* Andy Lutomirski <l...@amacapital.net> wrote:

> > I'm a big fan of simplifying things, but.
> >
> > SIMD registers were growing in x86, and they are going 
> > to grow again, this time four-fold in Intel MIC: from 
> > sixteen 256-bit registers to thirty two 512-bit 
> > registers.
> >
> > That's 2 kbytes of data. Just moving this data out 
> > to/from memory will take some time.
> >
> > And some people talk about 1024-bit registers 
> > already...
> >
> > Let's not completely remove lazy FPU saving code just 
> > yet.

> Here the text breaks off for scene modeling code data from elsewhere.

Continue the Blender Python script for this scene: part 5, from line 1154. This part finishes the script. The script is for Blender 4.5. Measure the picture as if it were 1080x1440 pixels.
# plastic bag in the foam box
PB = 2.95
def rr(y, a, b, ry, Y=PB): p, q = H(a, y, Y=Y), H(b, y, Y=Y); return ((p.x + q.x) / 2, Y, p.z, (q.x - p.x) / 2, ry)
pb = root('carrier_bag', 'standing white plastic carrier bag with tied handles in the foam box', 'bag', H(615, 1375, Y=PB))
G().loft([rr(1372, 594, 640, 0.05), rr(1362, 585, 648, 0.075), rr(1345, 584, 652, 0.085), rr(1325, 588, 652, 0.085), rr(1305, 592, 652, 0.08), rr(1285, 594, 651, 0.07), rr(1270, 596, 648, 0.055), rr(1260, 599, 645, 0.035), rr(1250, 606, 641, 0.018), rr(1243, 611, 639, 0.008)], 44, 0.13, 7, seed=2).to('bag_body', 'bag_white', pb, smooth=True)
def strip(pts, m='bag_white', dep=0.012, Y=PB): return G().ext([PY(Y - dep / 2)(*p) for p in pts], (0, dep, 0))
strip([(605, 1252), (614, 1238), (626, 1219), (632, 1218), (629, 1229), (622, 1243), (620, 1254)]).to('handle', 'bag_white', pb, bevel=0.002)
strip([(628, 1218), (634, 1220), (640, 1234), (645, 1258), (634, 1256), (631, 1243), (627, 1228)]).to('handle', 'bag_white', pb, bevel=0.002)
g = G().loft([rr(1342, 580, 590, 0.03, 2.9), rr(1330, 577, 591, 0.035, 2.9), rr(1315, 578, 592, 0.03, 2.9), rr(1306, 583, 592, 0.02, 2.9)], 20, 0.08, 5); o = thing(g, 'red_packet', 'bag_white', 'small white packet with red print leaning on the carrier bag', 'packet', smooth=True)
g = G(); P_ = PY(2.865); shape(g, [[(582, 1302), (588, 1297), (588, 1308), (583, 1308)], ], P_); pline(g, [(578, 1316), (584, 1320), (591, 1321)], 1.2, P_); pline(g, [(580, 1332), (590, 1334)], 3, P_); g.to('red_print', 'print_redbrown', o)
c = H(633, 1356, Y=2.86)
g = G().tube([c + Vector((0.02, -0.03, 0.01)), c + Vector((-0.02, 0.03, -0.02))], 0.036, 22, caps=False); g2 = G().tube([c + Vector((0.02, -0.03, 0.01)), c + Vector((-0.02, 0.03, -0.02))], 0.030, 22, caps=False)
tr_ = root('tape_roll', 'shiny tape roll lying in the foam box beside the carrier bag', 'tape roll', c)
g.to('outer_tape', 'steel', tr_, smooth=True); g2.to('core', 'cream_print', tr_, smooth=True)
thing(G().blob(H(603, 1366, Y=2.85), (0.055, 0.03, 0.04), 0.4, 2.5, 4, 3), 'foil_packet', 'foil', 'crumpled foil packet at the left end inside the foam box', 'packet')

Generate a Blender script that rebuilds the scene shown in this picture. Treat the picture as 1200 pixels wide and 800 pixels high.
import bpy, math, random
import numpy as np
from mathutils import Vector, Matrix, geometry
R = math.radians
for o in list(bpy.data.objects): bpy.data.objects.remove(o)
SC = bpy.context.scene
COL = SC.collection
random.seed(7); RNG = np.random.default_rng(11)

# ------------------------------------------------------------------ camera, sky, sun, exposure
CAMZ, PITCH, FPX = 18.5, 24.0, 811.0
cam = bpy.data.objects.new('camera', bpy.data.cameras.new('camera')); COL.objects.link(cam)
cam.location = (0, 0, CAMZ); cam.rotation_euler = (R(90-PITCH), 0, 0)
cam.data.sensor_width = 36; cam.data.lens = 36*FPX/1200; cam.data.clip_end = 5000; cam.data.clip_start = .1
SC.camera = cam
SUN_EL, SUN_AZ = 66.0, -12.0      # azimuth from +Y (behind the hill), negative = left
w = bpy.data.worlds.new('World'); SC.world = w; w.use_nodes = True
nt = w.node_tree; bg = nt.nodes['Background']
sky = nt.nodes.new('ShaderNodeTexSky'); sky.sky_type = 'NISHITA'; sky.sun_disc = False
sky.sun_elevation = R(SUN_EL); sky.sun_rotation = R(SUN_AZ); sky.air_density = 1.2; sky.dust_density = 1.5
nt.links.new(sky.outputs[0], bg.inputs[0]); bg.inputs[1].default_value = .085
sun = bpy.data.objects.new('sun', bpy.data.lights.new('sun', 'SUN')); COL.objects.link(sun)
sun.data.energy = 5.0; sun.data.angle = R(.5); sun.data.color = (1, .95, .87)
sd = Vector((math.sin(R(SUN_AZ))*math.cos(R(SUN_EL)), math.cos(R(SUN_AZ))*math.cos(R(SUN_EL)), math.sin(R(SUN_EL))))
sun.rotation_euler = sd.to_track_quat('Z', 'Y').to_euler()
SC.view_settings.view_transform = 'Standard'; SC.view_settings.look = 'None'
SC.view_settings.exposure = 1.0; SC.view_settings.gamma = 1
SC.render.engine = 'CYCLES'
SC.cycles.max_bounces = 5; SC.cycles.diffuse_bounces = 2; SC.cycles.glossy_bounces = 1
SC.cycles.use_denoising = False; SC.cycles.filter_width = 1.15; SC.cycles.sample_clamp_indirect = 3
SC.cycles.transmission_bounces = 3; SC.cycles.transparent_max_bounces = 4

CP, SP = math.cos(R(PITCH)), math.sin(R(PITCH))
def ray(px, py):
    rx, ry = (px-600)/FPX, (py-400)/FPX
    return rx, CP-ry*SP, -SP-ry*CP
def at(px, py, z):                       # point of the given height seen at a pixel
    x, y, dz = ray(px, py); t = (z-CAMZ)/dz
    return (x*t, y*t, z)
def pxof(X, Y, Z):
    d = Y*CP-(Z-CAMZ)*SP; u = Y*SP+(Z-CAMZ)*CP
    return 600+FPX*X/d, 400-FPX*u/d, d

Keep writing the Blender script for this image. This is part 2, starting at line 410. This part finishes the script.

Maybe we'll be forced to reinstate it.
> 
> I'd prefer a different partial solution: encourage 
> everyone to clear the xstate before making syscalls 
> (using e.g. vzeroall).  In fact, maybe user code should 
> aggressively clear newly-unused xstate.

Also, xstate has various compaction features and could grow 
new ones in the future as well, should the xsave area 
become overly sparse: see xstate_comp_*[] et al in 
arch/x86/kernel/xsave.c.

This is the better, hardware driven, synchronous 
alternative to lazy, async register state save/restore, as 
it gets us similar benefits of not saving/restoring unused 
space, but avoids any async trap overhead.

Also ... with more and wider vector CPU registers context 
switches between different sets of registers are going to 
be inevitably more expensive, no matter what.